Im Bauausschuss am Donnerstag hatte CDU-Stadträtin Waltraud Jeggle aus Stafflangen das Thema nochmals aufgegriffen und wollte von Baubürgermeister Kuhlmann wissen, ob Anträge privater Bauherren aus Biberach denn künftig überhaupt noch Chancen auf eine ELR-Förderung hätten.
Die Wirtschaftskraft einer Kommune sei nicht das alleinige Entscheidungskriterium, so Kuhlmann, „aber Biberach ist in den vergangenen Jahren gut bedient worden, deshalb kamen jetzt auch einmal andere zum Zug“. Man werde aber auch im nächsten Jahr wieder Anträge stellen und hoffe, dann wieder einen Zuschuss zu erhalten.
CDU-Stadtrat Friedrich Kolesch bezeichnete das als „echt unbefriedigend“: „Ich würde gerne Ross und Reiter genannt bekommen, wer entschieden hat, dass wir hier rausgekegelt werden.“Die Stadt Biberach finanziere im Übrigen auch große Teile des Kreishaushalts, so Kolesch.

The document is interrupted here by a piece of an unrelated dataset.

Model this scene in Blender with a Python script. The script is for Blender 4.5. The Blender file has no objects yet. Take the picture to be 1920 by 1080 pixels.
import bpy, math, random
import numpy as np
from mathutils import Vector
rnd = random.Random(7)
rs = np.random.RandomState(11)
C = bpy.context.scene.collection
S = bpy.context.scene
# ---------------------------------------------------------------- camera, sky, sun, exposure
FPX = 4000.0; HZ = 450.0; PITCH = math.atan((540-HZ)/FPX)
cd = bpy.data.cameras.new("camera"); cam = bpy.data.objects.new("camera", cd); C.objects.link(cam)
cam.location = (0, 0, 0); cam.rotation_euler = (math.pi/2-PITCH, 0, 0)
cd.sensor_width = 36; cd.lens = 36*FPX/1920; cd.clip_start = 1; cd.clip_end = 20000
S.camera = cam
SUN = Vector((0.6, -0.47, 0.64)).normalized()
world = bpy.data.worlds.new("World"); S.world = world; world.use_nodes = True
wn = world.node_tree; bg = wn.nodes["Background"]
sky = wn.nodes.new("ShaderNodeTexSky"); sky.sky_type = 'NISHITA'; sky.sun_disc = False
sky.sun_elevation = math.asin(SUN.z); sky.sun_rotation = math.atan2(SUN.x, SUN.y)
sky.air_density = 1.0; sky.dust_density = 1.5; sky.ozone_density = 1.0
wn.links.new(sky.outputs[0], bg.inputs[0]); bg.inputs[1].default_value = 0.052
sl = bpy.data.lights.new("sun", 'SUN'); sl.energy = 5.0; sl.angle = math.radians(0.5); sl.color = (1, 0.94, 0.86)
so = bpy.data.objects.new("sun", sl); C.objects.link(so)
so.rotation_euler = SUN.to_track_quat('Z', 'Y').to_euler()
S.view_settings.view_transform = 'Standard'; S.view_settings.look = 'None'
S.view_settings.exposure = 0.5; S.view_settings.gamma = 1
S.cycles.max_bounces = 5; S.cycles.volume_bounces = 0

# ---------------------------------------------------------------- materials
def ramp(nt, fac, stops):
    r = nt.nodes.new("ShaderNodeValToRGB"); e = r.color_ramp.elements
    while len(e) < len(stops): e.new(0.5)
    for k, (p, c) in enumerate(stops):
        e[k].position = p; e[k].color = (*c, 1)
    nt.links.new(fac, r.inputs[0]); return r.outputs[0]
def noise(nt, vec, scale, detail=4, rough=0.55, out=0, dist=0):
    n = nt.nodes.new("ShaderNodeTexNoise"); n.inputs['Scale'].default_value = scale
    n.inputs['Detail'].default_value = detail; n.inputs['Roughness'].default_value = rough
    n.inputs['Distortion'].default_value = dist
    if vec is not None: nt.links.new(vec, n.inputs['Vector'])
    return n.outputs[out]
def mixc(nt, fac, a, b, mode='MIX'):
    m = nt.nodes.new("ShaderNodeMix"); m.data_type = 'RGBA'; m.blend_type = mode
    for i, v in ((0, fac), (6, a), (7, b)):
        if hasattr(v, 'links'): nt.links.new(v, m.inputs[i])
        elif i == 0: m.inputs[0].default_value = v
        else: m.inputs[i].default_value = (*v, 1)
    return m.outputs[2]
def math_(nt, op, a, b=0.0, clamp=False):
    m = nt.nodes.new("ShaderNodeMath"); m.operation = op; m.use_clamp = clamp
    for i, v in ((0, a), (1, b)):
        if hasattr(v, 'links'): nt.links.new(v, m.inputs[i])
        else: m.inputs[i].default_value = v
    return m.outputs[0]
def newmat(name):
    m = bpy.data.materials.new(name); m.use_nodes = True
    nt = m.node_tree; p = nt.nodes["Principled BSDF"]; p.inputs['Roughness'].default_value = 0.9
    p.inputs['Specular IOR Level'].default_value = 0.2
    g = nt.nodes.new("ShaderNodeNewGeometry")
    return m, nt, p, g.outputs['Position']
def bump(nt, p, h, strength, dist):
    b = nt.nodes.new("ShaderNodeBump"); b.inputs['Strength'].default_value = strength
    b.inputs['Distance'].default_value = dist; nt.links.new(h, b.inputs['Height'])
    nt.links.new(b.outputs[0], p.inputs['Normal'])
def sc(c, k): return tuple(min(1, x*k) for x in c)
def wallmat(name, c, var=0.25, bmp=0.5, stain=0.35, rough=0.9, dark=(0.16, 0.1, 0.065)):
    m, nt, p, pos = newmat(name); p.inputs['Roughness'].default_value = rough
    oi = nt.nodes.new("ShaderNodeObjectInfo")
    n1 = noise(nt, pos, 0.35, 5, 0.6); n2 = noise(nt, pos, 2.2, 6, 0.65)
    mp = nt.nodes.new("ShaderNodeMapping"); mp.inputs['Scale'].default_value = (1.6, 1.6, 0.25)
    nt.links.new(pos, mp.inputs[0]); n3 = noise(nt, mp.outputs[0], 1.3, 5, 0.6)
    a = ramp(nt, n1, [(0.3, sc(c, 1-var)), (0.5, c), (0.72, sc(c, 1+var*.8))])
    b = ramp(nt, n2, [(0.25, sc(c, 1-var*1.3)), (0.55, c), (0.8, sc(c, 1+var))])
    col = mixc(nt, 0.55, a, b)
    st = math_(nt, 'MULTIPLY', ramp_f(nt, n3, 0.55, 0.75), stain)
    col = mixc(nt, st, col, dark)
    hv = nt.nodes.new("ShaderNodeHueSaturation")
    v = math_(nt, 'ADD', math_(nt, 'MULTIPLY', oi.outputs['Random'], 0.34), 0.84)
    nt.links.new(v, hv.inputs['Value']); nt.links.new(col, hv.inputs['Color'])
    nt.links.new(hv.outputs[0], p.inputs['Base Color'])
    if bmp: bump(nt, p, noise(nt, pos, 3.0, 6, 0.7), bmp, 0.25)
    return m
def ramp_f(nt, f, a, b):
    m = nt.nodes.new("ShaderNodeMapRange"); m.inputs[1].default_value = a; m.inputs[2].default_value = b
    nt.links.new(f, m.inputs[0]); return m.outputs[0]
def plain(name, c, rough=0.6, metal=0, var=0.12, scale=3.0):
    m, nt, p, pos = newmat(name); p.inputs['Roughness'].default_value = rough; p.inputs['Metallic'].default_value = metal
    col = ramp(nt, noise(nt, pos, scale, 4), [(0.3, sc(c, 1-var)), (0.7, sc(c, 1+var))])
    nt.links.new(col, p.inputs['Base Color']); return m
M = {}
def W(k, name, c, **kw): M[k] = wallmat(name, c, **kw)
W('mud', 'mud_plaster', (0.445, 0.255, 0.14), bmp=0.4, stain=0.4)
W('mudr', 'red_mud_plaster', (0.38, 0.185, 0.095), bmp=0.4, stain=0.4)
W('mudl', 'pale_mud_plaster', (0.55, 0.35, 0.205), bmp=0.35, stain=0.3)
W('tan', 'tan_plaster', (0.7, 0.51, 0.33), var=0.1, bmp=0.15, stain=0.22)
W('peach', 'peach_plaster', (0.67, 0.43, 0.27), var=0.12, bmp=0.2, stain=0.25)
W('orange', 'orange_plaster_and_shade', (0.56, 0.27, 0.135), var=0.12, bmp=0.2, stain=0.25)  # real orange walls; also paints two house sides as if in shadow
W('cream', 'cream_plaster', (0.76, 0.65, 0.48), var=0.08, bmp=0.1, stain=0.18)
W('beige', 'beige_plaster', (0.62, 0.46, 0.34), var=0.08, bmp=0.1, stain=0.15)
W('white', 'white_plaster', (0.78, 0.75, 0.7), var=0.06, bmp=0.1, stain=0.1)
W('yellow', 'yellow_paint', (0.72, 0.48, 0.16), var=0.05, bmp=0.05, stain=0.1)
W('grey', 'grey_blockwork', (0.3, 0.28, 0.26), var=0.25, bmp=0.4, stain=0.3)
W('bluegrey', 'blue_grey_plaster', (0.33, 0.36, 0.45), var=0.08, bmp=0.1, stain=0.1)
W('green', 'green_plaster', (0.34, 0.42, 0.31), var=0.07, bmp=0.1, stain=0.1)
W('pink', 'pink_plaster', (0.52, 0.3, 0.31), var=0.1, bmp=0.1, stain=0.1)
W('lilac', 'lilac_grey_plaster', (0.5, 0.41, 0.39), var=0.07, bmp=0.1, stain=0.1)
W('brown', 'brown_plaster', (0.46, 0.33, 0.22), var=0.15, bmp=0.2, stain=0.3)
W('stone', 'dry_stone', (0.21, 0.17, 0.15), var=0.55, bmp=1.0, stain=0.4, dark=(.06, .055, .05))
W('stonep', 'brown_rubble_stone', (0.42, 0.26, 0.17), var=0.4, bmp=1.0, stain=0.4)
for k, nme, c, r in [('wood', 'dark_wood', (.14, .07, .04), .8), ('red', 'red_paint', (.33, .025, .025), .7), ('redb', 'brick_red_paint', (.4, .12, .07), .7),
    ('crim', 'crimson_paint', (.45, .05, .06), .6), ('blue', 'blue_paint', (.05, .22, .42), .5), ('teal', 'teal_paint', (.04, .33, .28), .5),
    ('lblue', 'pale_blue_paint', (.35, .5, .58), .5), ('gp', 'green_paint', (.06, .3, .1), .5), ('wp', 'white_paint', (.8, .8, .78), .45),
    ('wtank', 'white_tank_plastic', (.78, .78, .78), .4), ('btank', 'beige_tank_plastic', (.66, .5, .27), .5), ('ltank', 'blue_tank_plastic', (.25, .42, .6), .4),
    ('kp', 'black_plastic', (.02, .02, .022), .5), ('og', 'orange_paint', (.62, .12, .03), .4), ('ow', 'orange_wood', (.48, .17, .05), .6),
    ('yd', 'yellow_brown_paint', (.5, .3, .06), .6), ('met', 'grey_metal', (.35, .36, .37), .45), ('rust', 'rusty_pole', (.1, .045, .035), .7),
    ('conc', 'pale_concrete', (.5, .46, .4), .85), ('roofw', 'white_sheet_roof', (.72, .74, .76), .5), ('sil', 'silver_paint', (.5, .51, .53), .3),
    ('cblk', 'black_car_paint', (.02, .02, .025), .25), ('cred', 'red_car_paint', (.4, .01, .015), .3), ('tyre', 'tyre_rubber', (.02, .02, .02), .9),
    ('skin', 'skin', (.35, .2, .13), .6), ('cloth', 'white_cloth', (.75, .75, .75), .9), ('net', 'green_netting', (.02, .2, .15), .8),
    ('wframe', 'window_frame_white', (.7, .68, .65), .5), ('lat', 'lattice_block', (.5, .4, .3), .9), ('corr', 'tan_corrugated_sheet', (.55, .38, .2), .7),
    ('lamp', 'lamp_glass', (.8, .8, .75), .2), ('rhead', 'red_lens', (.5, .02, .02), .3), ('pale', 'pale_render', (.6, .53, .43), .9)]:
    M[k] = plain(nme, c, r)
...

Das Procedere sei transparent, sagte Kuhlmann. Weil das Programm überzeichnet gewesen sei, habe man die Anträge auf Kreisebene priorisieren müssen. Auch im nächsten Jahr könnten aus Biberach wieder Anträge gestellt werden. Es gebe aber auch künftig keinen Anspruch auf eine Förderung.